SUPPLIED MATERIAL>
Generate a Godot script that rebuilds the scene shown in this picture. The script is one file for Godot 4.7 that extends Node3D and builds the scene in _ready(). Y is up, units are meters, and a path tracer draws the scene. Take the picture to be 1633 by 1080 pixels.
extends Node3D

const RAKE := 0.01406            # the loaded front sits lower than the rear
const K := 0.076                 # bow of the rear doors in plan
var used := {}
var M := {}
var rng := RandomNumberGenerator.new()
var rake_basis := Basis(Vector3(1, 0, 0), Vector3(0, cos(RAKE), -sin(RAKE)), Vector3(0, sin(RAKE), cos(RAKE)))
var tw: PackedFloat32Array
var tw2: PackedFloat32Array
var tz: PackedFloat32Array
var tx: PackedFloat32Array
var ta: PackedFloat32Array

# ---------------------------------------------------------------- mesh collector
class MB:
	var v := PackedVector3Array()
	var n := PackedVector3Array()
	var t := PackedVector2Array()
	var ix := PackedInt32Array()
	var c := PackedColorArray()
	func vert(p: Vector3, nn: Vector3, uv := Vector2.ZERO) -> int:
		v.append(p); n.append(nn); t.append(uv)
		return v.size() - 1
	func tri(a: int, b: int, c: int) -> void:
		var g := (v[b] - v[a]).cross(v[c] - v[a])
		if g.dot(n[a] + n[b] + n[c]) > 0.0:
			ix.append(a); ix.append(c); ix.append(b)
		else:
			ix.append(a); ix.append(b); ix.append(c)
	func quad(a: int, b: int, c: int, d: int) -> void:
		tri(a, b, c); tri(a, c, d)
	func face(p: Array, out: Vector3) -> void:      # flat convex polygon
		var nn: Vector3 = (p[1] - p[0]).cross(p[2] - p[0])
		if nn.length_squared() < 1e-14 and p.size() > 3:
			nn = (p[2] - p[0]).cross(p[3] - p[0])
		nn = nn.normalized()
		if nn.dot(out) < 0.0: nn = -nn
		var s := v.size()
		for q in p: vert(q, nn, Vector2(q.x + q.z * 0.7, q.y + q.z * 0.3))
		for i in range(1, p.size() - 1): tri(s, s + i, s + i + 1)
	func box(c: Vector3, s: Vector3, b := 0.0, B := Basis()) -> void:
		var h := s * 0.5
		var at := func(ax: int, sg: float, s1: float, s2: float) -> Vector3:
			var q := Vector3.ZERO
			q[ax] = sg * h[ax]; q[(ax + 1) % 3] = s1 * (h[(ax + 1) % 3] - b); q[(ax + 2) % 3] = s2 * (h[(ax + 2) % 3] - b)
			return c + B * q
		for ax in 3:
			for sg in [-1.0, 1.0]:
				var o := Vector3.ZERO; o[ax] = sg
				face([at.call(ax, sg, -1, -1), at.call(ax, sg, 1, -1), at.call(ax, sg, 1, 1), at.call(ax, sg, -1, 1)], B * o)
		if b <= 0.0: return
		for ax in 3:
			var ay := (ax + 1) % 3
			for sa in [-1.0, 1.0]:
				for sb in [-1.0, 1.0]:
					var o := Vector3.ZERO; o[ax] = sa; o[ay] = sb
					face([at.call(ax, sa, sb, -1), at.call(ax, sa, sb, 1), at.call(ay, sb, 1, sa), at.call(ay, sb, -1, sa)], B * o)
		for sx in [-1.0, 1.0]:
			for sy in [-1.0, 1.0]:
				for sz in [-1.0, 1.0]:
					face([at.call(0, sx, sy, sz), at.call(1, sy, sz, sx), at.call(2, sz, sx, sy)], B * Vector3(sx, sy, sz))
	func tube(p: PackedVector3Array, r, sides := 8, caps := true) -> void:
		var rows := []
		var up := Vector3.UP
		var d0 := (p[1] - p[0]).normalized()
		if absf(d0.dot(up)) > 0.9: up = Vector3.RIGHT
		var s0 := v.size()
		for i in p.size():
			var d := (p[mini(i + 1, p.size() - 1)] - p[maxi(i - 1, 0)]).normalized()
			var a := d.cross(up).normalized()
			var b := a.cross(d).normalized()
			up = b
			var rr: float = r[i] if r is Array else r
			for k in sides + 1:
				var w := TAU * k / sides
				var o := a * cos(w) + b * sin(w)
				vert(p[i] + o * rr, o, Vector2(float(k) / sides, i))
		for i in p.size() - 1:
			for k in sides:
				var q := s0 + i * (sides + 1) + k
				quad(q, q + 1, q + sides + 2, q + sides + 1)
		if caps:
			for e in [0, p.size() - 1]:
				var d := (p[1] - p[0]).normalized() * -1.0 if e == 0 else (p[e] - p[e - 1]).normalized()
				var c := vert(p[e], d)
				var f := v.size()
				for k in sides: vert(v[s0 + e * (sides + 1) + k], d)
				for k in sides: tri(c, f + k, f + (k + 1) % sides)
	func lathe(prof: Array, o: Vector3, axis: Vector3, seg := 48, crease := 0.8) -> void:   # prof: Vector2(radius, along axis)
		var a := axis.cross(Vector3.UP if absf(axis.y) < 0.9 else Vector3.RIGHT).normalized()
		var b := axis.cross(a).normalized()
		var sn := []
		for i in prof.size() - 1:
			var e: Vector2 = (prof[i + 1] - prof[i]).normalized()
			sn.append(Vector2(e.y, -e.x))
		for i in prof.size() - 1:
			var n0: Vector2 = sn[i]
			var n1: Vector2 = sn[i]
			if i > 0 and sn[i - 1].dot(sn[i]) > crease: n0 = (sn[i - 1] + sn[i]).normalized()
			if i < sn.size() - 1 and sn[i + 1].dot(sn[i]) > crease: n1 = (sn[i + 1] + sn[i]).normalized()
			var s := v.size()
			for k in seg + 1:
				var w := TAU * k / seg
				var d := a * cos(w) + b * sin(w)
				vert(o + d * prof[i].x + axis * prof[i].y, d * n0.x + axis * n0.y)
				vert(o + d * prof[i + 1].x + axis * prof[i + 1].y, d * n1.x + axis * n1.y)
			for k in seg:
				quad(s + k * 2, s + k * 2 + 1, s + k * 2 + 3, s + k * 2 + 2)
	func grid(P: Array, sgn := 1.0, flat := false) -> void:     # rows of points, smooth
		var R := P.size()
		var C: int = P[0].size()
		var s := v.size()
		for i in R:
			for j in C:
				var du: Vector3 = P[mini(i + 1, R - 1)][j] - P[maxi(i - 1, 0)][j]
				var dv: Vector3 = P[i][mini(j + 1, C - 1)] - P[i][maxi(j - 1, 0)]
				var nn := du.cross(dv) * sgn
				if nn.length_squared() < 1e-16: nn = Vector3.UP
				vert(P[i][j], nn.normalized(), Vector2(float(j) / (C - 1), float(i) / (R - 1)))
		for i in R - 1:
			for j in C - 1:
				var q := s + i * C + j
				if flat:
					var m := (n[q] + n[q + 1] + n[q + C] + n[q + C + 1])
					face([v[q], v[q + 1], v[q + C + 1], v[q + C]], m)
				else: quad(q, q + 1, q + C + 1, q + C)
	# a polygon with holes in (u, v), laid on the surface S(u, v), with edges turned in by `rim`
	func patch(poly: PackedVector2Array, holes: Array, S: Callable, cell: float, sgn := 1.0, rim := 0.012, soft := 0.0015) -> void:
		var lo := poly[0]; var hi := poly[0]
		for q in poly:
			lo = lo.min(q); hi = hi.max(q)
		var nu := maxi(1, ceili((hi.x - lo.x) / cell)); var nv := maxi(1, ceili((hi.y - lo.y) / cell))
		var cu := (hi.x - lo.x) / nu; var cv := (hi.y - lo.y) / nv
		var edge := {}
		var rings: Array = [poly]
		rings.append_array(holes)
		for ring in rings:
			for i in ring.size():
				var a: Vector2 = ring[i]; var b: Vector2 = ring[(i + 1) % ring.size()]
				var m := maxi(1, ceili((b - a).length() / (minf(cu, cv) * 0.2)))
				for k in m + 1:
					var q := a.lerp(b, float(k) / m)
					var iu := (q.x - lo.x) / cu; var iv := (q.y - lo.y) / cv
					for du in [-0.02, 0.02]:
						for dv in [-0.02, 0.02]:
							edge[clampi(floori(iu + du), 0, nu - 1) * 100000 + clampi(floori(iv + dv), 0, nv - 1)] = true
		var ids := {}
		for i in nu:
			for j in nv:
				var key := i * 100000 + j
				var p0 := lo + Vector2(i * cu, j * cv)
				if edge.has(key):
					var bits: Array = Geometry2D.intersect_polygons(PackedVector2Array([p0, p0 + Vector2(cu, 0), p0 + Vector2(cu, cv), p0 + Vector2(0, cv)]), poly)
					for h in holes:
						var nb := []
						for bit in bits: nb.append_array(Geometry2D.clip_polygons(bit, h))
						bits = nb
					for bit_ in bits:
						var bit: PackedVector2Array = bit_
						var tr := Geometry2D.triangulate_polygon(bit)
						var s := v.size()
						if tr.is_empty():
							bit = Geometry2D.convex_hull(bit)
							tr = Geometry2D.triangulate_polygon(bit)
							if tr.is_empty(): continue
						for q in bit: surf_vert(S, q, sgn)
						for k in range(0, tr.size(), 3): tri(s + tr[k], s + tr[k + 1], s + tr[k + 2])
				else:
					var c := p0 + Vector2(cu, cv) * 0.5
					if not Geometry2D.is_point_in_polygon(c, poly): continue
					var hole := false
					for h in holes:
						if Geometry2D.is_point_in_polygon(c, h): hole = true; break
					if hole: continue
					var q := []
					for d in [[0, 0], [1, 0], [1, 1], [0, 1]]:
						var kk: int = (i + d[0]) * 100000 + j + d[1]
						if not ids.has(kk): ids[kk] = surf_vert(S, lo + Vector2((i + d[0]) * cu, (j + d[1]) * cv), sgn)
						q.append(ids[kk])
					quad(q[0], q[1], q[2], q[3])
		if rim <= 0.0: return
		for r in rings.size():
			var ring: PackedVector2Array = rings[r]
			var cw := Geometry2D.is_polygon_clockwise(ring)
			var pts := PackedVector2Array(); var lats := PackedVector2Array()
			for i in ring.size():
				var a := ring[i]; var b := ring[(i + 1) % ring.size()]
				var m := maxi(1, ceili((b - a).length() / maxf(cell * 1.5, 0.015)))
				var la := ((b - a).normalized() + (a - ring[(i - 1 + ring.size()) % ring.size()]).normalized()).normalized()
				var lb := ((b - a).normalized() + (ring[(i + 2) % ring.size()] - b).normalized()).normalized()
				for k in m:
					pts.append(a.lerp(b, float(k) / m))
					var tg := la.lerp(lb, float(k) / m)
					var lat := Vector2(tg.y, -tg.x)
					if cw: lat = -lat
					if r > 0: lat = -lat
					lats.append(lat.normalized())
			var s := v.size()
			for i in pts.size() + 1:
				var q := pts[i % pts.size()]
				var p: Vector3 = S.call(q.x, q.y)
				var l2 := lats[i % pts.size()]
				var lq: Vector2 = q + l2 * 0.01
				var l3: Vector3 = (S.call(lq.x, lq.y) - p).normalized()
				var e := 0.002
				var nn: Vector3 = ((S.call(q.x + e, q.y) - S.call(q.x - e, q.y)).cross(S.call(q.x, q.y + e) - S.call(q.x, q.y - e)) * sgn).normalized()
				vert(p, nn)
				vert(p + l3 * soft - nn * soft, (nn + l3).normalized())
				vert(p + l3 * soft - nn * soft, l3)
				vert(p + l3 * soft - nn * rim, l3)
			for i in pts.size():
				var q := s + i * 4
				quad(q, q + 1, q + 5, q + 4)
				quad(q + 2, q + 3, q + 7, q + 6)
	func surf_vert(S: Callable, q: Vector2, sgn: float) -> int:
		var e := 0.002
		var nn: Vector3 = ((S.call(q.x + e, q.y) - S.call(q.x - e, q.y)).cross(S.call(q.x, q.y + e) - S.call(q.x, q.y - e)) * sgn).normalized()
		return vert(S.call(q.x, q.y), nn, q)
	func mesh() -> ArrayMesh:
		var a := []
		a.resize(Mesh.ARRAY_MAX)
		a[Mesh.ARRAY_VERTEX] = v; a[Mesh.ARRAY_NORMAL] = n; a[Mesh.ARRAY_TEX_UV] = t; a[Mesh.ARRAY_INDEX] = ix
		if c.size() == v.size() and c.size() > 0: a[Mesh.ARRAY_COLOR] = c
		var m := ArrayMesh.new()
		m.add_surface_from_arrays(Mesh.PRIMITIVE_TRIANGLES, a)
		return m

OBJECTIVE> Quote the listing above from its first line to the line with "var ta: PackedFloat32Array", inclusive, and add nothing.

RESULT OF THIS TASK>
Generate a Godot script that rebuilds the scene shown in this picture. The script is one file for Godot 4.7 that extends Node3D and builds the scene in _ready(). Y is up, units are meters, and a path tracer draws the scene. Take the picture to be 1633 by 1080 pixels.
extends Node3D

const RAKE := 0.01406            # the loaded front sits lower than the rear
const K := 0.076                 # bow of the rear doors in plan
var used := {}
var M := {}
var rng := RandomNumberGenerator.new()
var rake_basis := Basis(Vector3(1, 0, 0), Vector3(0, cos(RAKE), -sin(RAKE)), Vector3(0, sin(RAKE), cos(RAKE)))
var tw: PackedFloat32Array
var tw2: PackedFloat32Array
var tz: PackedFloat32Array
var tx: PackedFloat32Array
var ta: PackedFloat32Array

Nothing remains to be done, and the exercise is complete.